Originally Posted By: KerryK

It sounds like your W needs to GAL herself. I know you say she suffers from depression, but if she gets busy with something, that would surely take her mind off being depressed. Does she have any hobbies or activities that she ever had an interest in trying? I guess the trick would be for you finding a way to get her started into doing something that would make her happy.


She really has no hobbies, and few friends. She used to do a lot with people from work when we were together, but that has all fallen away. She used to be really interested in computers and stuff, but even though I sorted a lot of things for her during my packing and helped her get stuff together, I don't think she really does much with it.

Originally Posted By: KerryK

Right now it seems she sees you as doing so much better and happier in life than her and that only adds to her depression.


Sounds reasonable - She really has no prospects of things getting better any time soon. Throwing more $$$ at her never helps.

Originally Posted By: KerryK

Seems like you mention that she laments a lot about her loss of the OM. Have you considered that she might be so depressed as to be suicidal? I know that I am taking no chances with my W even though she does not seem depressed - just angry and irrational. That is the main reason why I got the guns out of our house and over to a 3rd party this afternoon.


I don't know why she is suddenly so quiet and unhappy. Maybe it's OM, maybe it's something else. W has talked about 'ending it all' in the past, but I know that with D she wouldn't do anything stupid. That said, I don't know if her depression is just when she is with me, or if she's holding herself up when she is at work, and just totally lets herself go around me.

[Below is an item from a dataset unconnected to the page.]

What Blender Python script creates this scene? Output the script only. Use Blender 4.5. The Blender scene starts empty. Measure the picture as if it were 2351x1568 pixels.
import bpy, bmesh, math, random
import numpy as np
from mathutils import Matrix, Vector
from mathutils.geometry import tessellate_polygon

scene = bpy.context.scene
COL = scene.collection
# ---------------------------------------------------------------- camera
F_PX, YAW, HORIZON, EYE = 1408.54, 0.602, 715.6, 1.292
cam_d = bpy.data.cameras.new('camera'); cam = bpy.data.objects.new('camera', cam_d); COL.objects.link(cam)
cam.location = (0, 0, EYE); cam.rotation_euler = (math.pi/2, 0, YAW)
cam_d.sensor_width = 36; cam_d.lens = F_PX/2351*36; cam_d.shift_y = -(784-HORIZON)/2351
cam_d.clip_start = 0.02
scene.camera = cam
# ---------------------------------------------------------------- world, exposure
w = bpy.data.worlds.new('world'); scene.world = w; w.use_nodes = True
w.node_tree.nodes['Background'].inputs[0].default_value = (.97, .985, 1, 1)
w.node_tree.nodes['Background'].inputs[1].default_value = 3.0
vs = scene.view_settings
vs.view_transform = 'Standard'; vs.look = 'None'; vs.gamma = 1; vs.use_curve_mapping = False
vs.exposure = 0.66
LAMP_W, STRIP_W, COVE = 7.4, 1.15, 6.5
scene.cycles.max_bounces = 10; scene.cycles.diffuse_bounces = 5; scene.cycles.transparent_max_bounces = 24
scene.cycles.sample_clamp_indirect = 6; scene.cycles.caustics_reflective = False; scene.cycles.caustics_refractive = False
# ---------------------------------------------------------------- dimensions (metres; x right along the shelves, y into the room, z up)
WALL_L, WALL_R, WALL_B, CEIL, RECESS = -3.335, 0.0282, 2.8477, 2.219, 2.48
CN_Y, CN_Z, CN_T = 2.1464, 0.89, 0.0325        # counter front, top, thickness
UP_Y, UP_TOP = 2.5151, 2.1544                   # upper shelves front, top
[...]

I'm debating if I should bring it up to her today - She might get offended or defensive, but I'm not sure if I should just let it go. The last 10 days or so have shown a major change in W's behavior and attitudes, so I'm naturally concerned for her. I doubt she'd be terribly responsive....

Not really sure how to handle this. I think backing off and ignoring her isn't the right thing to do - She's obviously in a lot of pain right now.